PROBLEM DESCRIPTION => All pictures are to be skipped; retype only the lines from the top of the entries through the line with "random.seed(4); rng = np.random.default_rng(4)", both included.
##########
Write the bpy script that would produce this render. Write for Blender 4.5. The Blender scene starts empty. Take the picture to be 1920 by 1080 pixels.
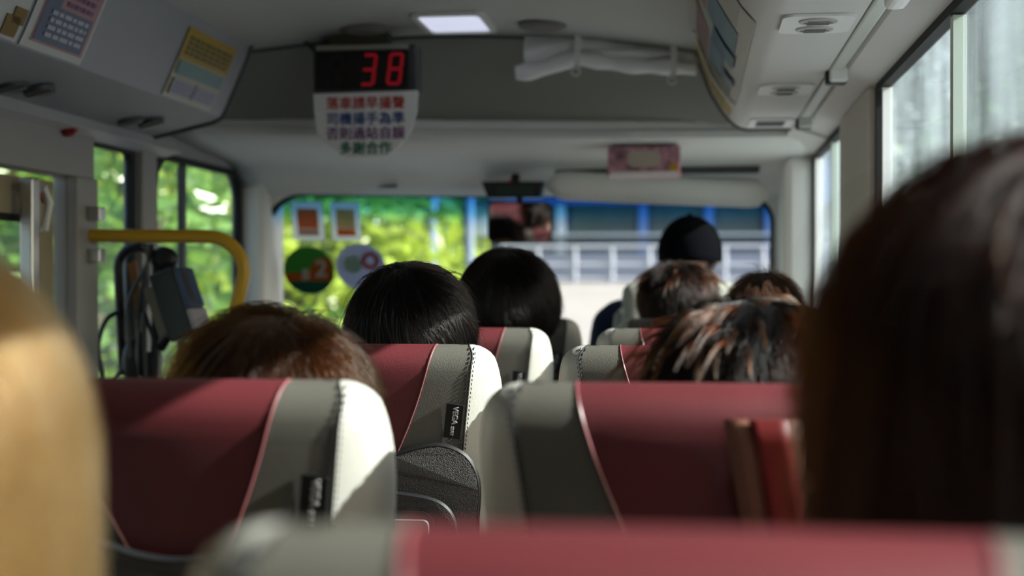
import bpy, bmesh, math, random
import numpy as np
from mathutils import Vector, Matrix
S = bpy.context.scene
COL = S.collection
R = math.radians
EYE = 1.2                                   # height of the eye above the bus floor
random.seed(4); rng = np.random.default_rng(4)

# ------------------------------------------------------------------ camera, world, sun, exposure
cd = bpy.data.cameras.new('camera'); cam = bpy.data.objects.new('camera', cd); COL.objects.link(cam)
cam.location = (0, 0, EYE)
cam.rotation_euler = (R(90 - 0.21), 0, math.atan2(340, 2667))
cd.lens = 50; cd.sensor_width = 36; cd.clip_start = 0.05; cd.clip_end = 500
cd.dof.use_dof = True; cd.dof.focus_distance = 2.02; cd.dof.aperture_fstop = 3.4
S.camera = cam
S.view_settings.view_transform = 'Standard'; S.view_settings.look = 'None'
S.view_settings.gamma = 1.0; S.view_settings.use_curve_mapping = False
S.view_settings.exposure = 0.25
try:
    S.cycles.max_bounces = 8; S.cycles.diffuse_bounces = 5; S.cycles.glossy_bounces = 4
    S.cycles.transmission_bounces = 6; S.cycles.transparent_max_bounces = 16
    S.cycles.caustics_reflective = False; S.cycles.caustics_refractive = False
    S.cycles.sample_clamp_indirect = 6.0
except Exception:
    pass
W = bpy.data.worlds.new('sky'); S.world = W; W.use_nodes = True
nt = W.node_tree; nt.nodes.clear()
wo = nt.nodes.new('ShaderNodeOutputWorld'); bg = nt.nodes.new('ShaderNodeBackground')
sk = nt.nodes.new('ShaderNodeTexSky'); sk.sky_type = 'NISHITA'; sk.sun_disc = False
SUN_AZ, SUN_EL = 96.5, 29.6                  # azimuth clockwise from straight ahead
sk.sun_elevation = R(SUN_EL); sk.sun_rotation = R(SUN_AZ); sk.dust_density = 3.0; sk.air_density = 1.2
bg.inputs['Strength'].default_value = 0.26
nt.links.new(sk.outputs[0], bg.inputs[0]); nt.links.new(bg.outputs[0], wo.inputs[0])
sl = bpy.data.lights.new('sun', 'SUN'); sl.energy = 15.0; sl.angle = R(0.6); sl.color = (1.0, 0.95, 0.87)
so = bpy.data.objects.new('sun', sl); COL.objects.link(so)
sd = Vector((math.sin(R(SUN_AZ))*math.cos(R(SUN_EL)), math.cos(R(SUN_AZ))*math.cos(R(SUN_EL)), math.sin(R(SUN_EL))))
so.rotation_euler = (-sd).to_track_quat('-Z', 'Y').to_euler(); so.location = sd*30

# ------------------------------------------------------------------ materials
MATS = {}
def mat(name, col=(.5,.5,.5), rough=.5, spec=.5, metal=0, bump=0, bscale=200, vary=0, vscale=5, emit=None, estr=0, coat=0):
    if name in MATS: return MATS[name]
    m = bpy.data.materials.new(name); m.use_nodes = True; n = m.node_tree; b = n.nodes['Principled BSDF']
    b.inputs['Base Color'].default_value = (*col, 1); b.inputs['Roughness'].default_value = rough
    b.inputs['Specular IOR Level'].default_value = spec; b.inputs['Metallic'].default_value = metal
    b.inputs['Coat Weight'].default_value = coat
    if emit:
        b.inputs['Emission Color'].default_value = (*emit, 1); b.inputs['Emission Strength'].default_value = estr
    tc = n.nodes.new('ShaderNodeTexCoord')
    if bump:
        t = n.nodes.new('ShaderNodeTexVoronoi') if bscale > 150 else n.nodes.new('ShaderNodeTexNoise')
        t.inputs['Scale'].default_value = bscale
        bp = n.nodes.new('ShaderNodeBump'); bp.inputs['Strength'].default_value = bump; bp.inputs['Distance'].default_value = .002
        n.links.new(tc.outputs['Object'], t.inputs['Vector']); n.links.new(t.outputs[0], bp.inputs['Height']); n.links.new(bp.outputs[0], b.inputs['Normal'])
    if vary:
        t = n.nodes.new('ShaderNodeTexNoise'); t.inputs['Scale'].default_value = vscale; t.inputs['Detail'].default_value = 4
        cr = n.nodes.new('ShaderNodeValToRGB')
        cr.color_ramp.elements[0].position = .3; cr.color_ramp.elements[1].position = .7
        cr.color_ramp.elements[0].color = (*[c*(1-vary) for c in col], 1); cr.color_ramp.elements[1].color = (*[min(1, c*(1+vary)) for c in col], 1)
        n.links.new(tc.outputs['Object'], t.inputs['Vector']); n.links.new(t.outputs['Fac'], cr.inputs[0]); n.links.new(cr.outputs[0], b.inputs['Base Color'])
    MATS[name] = m; return m

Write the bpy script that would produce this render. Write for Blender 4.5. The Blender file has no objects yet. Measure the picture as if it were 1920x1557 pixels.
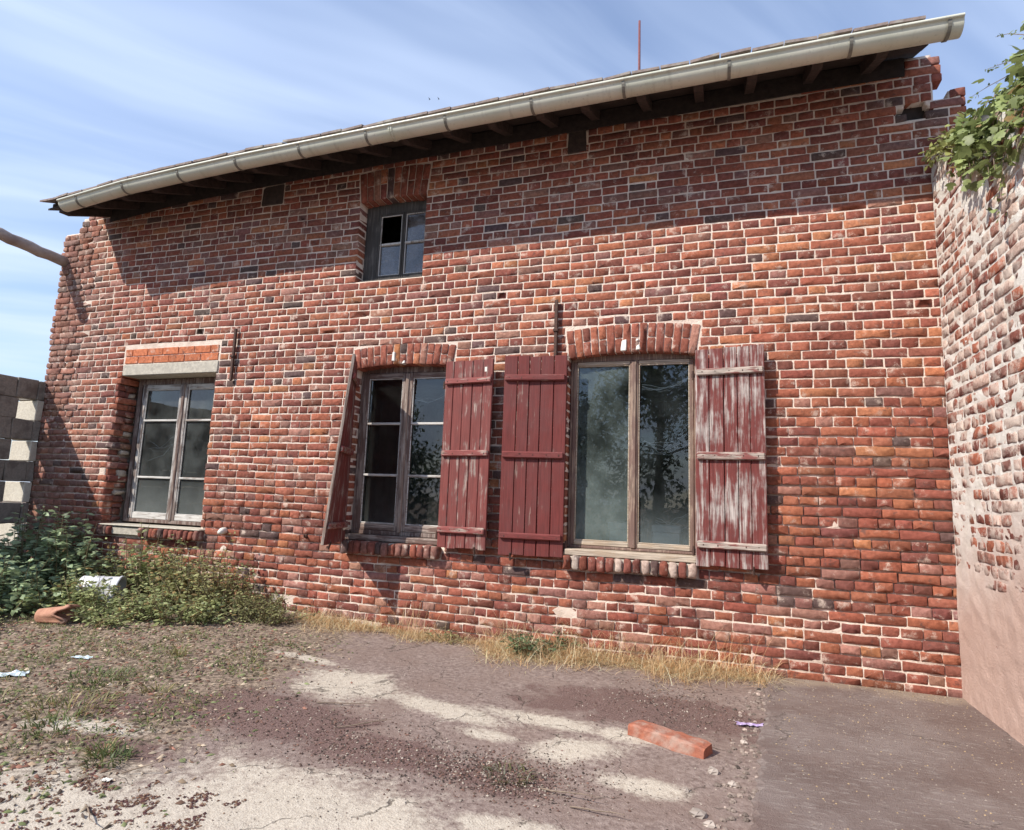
##########
OUTPUT FOR THIS EXERCISE =>
Write the bpy script that would produce this render. Write for Blender 4.5. The Blender scene starts empty. Take the picture to be 1920 by 1080 pixels.
import bpy, bmesh, math, random
import numpy as np
from mathutils import Vector, Matrix
S = bpy.context.scene
COL = S.collection
R = math.radians
EYE = 1.2                                   # height of the eye above the bus floor
random.seed(4); rng = np.random.default_rng(4)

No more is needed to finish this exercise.